Joseph and Lucretia evidently were not too happy with the site they had purchased for their new home, for three months later, on April 7, 1853, they turned around and sold the land to a man by the name of Arnold Mann. They did turn a profit of $5.00 on the sale, however, and the sale obviously was contingent upon the terms of their original purchase of the land from Stephen, for the deed specifically stated that it reserves all the oak timber thereon, and extended to the new purchaser the original terms of the deed to Drinkwine, that he had till June to take the basswood needed for the cabin. Basswood was desired for home-building for it is a fine-grained wood that cuts cleanly and easily, and has a pleasing fragrance. Oak not only would have been too hard to work with in building a cabin, but in those times it was undoubtedly in demand for casks, and tools, and farm wagons and things of that sort that had to withstand rugged usage.

Then on May 11, 1857, one of the 92 great grandchildren ef Lucretia and Joseph Sippy, Mary Margaret Drinkwine, married one John George Clair at Sugar Creek, Walworth County, Wisconsin. Later records, and family history, say this man Clair had come from Bavaria, but "Clair" as such is not a German name, and to all intents and purposes John George Clair dropped from nowhere into a marriage ceremony in a place called Sugar Creek. The application for his marriage license stated that he had been born in Germany; that he was a farmer; that his parents were John G. Clair and Mary Clair. Somewhere, at some time between Bavaria in 1829 and Sugar Creek, Walworth County, Wisconsin in 1857, John George Clair met and eventually married Mary Margaret Drinkwine.

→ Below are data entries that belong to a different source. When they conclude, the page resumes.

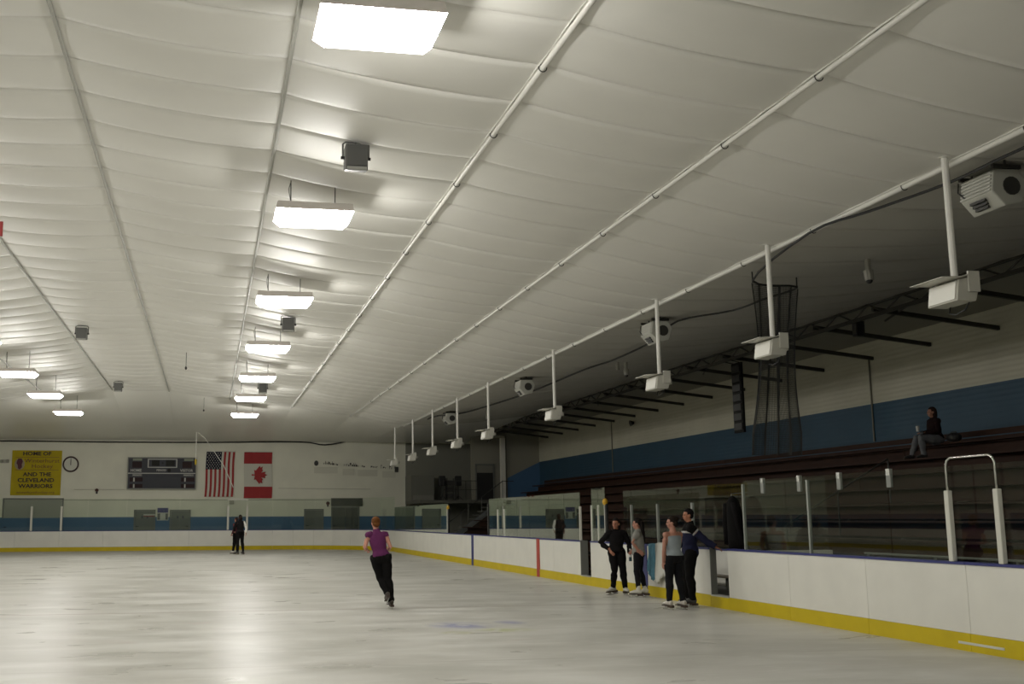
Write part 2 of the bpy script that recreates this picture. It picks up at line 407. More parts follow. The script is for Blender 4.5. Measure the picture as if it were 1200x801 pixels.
# far wall doors
def wall_door(nm, x0, x1, ztop, label, panels=1, y=66, z0=0, parentkind='structure', m_=None, vis=True, hinge=1):
    e = bpy.data.objects.new(nm, None); C.objects.link(e); e.location = ((x0+x1)/2, y, z0); tag(e, label, 'door', kind='structure')
    fr = MB(); t = .07
    fr.box((x0-t, y-.06, z0), (x0, y+.01, ztop+t)); fr.box((x1, y-.06, z0), (x1+t, y+.01, ztop+t)); fr.box((x0-t, y-.06, ztop), (x1+t, y+.01, ztop+t)); fr.build('door_frame', M_grey, e)
    wd = (x1-x0)/panels
    for i in range(panels):
        dd = MB(); dd.box((x0+wd*i+.008, y-.035, z0), (x0+wd*(i+1)-.008, y, ztop-.005)); leaf = dd.build('door_leaf', m_ or M_door, e)
        h = MB(); hx = x0+wd*i+(.12 if (hinge+i) % 2 else wd-.12); h.tube([(hx-.08, y-.07, z0+1.32), (hx+.08, y-.07, z0+1.32)], .022, 6); h.tube([(hx, y-.03, z0+1.32), (hx, y-.07, z0+1.32)], .02, 6)
        h.build('door_handle', M_black, leaf)
        if vis:
            for hx in (-.14, .16):
                b = MB(); xx = x0+wd*(i+.5)+hx; b.box((xx-.05, y-.05, z0+1.78), (xx+.05, y-.03, z0+1.92)); b.build('door_notice', mat('dark_notice', (.03, .035, .05), .5), leaf)
    return e
wall_door('door_1', -4.15, -3.08, 2.20, 'grey metal door below the scoreboard, left of the blue poster')
wall_door('door_2', -2.14, -1.10, 2.19, 'grey metal door below the scoreboard, right of the blue poster', hinge=0)
wall_door('door_3', 5.60, 6.62, 2.22, 'single grey door on the end wall, right of the flags', vis=False)
wall_door('door_4', 7.2, 8.75, 2.35, 'wide dark double door on the end wall near the corner', panels=2, vis=False, m_=mat('dark_door', (.075, .08, .065), .5))
tr = MB(); tr.box((7.12, 65.9, 2.45), (9.0, 66, 2.92)); tag(tr.build('window_1', mat('transom', (.045, .05, .038), .35)), 'dark transom window above the double door', 'window', kind='structure')
wall_door('door_5', -11.35, -8.2, 2.86, 'wide roll-up door on the end wall under the yellow banner', vis=False, m_=mat('rollup_door', (.30, .31, .27), .5))
fr = MB(); fr.box((-11.42, 65.92, .9), (-8.14, 65.962, 1.83)); tag(fr.build('trim_20', mat('blue_door_band', BLUE, .5)), 'blue painted band across the roll-up door', 'paint', kind='structure')
# door_6: upper doorway at the top of the stairs
e6 = wall_door('door_6', 15.02, 16.0, 4.72, 'dark doorway on the balcony above the stairs', y=61.9, z0=2.75, vis=False, m_=M_black)
tp = MB(); tp.box((15.04, 61.85, 4.28), (15.98, 61.88, 4.70)); tp.build('transom_panel', mat('transom_grey', (.20, .195, .16), .6), e6)
ub = MB(); ub.box((14.75, 61.92, 2.75), (18.4, 62.2, 6.3)); tag(ub.build('wall_balcony', mat('end_wall_paint', (.4, .38, .31))), 'dim wall at the back of the balcony', 'wall', kind='structure')

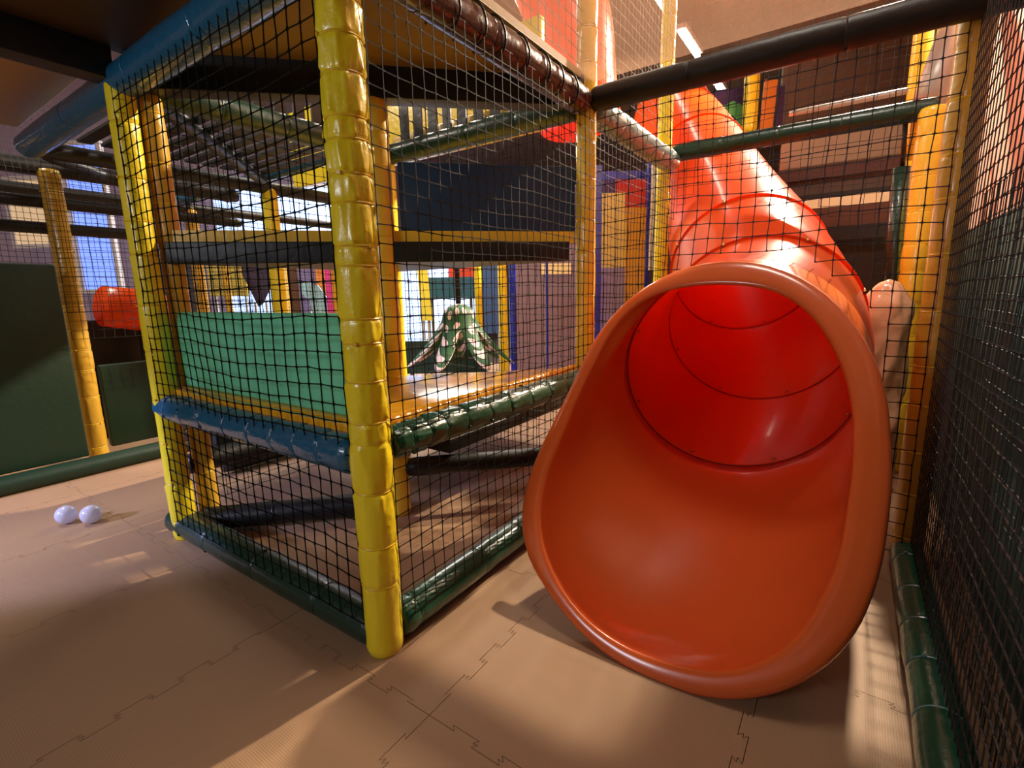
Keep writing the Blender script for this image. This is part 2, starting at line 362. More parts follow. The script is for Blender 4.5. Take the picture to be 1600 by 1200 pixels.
# ------------------------------------------------------------------ rails
RG = 'padded rails'
ZT = 1.80
padded('floor_rail', 'dark green padded floor rail on the left, between front post and far left corner post', 'rail', (0, .02, .055), (0, 1.36, .055), .055, DGRN, [.25, .62, .98, 1.2], 21, RG, pucker=.3, tie_m=DGRN)
padded('floor_rail', 'glossy green padded floor rail running from front post toward the slide mouth', 'rail', (.045, 0, .06), (1.25, 0, .06), .052, GRN, [.06, .38, .62, .85, 1.05], 22, RG, pucker=.3, tie_m=GRN)
padded('floor_rail', 'glossy green padded floor rail along the foot of the right-hand net wall', 'rail', (1.34, -1.27, .05), (-1.4, -1.27, .05), .05, GRN, [.12, .34, .52, .7, .88, 1.1, 1.4, 1.8, 2.2], 23, RG, pucker=.3, tie_m=SLV)
padded('floor_rail', 'dark floor rail along the diagonal back of the bay, behind the net', 'rail', (.05, 1.24, .06), (.62, .68, .06), .05, BLK, [.3], 24, RG, pucker=.2, tie_m=BLK)
padded('deck_rail', 'wrinkled blue padded rail below the green panel on the left', 'rail', (0, .05, .575), (0, 1.30, .575), .056, BLU, [.12, .24, .36, .5, .66, .84, 1.0, 1.14], 25, RG, pucker=.8, tie_m=BLU)
padded('deck_rail', 'shiny grey-green padded rail below the orange deck edge', 'rail', (.05, -.01, .605), (1.25, -.01, .605), .048, GRN, [.06, .13, .2, .3, .42, .54, .68, .82, .96, 1.1], 26, RG, pucker=.9, tie_m=GRN)
padded('top_rail', 'dark blue overhead rail running from top centre down to the left', 'rail', (0, -1.5, ZT), (0, 2.54, ZT), .058, BLU, [.5, 1.2, 1.6, 2.1, 2.6, 3.3], 27, RG, pucker=.2, tie_m=BLU)
rr = padded('top_rail', 'brown overhead rail with net ties, running down to the post by the slide', 'rail', (.06, 0, ZT+.01), (1.24, 0, ZT+.01), .055, BRN, [.2, .5, .8, 1.0, 1.12], 28, RG, pucker=.3, tie_m=BRN)
for s in (.30, .42, .52, .66, .80, .90, 1.02):
    V, F = [], []
    pts = [Vector((s+.012*math.sin(a*2), .064*math.cos(a), .064*math.sin(a))) for a in [math.radians(d) for d in range(-30, 265, 15)]]
    tube_vf(pts, .004, 5, True, V, F); obj('net_tie', V, F, BLK, rr)
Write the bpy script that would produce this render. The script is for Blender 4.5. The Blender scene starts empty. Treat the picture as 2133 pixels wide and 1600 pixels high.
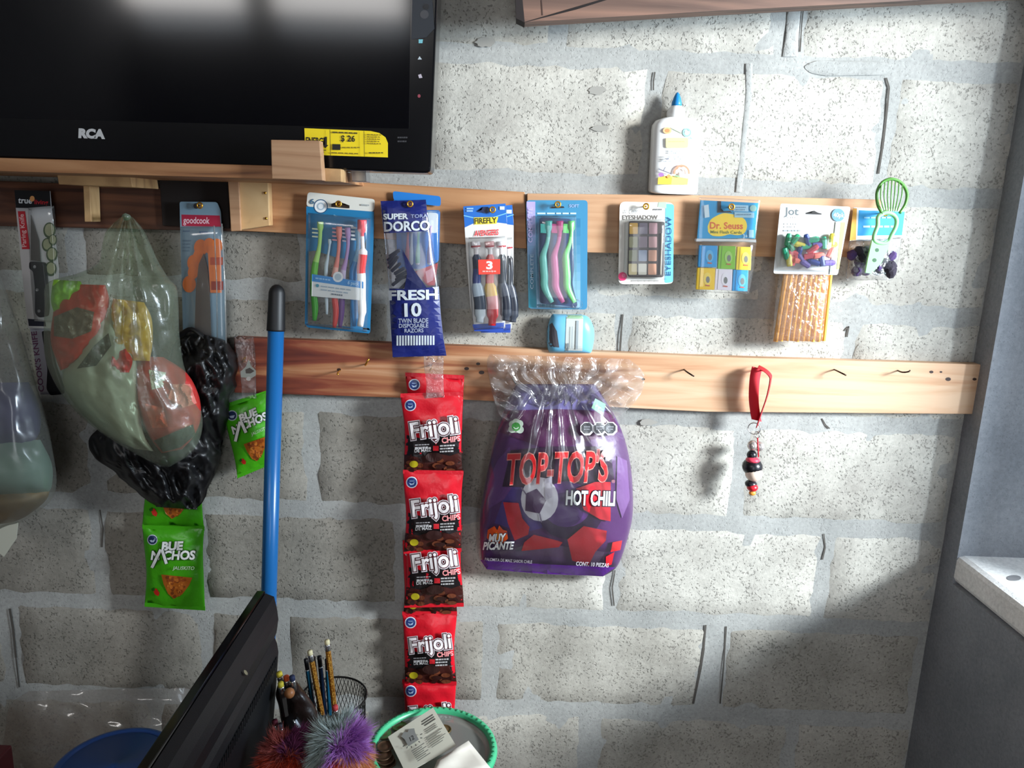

In the 1860 Census John George and Mary Margaret Clair are found with one child in Rock Creek, Dunn County, Wisconsin; and oddly enough, in that same census, same county, is listed a Fritz Clair, age 25 (John was 31 at that time), born in Germany.  John George's brother? He and Mary Margaret did name their first son Frederick

The first son of John George and Mary Margaret was named George Wallace, and by the time George was in his teens the Clairs were in the Town of Emerald in St. Croix County, Wisconsin. George went to work at Cranetown, a lumbering settlement on Beaver Creek amid the maple-covered hills of St. Croix and Dunn Counties. There were more than 3009 acres of choice timber land in eastern St. Croix County alone, to say nothing of neighboring Dunn County, and this area of Cranetown was right on the border of the two counties.  Every settlement, Downing, Hersey, Wilson, Glenwood City, Woodville, was surrounded by dense forests, and it is said that the men who walked the 20 miles or so to Menomonie for supplies would mark the trees to locate the path through the "big woods". The saw mills were going full blast in the 1880's, and George Clair was a sawyer. A farmer in the inclusive Town of Springfield was William Wallace Hartshorn whose red-haired daughter caught the eye of the young mill-worker. Lillie Mae was only sixteen when they were married, and babies Claribel and John Wallace soon joined them in the frame farmhouse George had built for his bride there at Cranetown. But during a cold and wet spring George developed a hacking cough and a fever that would not break, and soon the pneumonia-ridden young man left his lovely little wife who, at the age of 21 found herself a widow with two children to raise, and no assets except the homestead which could he described as about 20 acres cleared and poorly fenced...culled timber left standing...a small frame house thereon. That said cleared land is worn out and so run down in its present condition, is about worthless as no one will buy or lease land that is run down. Her inheritance was valueed at $600, and sold for $700. That was her "nest-egg" that enabled Lillie Mae to practice with a dressmaker in Chippewa Falls, Wisonsin, until she was adept enough with the needle to support herself and her two young children, Claribel, and John Wallace.

I am the daughter of that little boy John Wallace.  I am mother of three children. I am grandmother of three sons of my daughter, and these three little boys are three of how many of the great, great, great, great, great, great grandchildren of that one young Gascone deserter and one young Oneida Indian girl.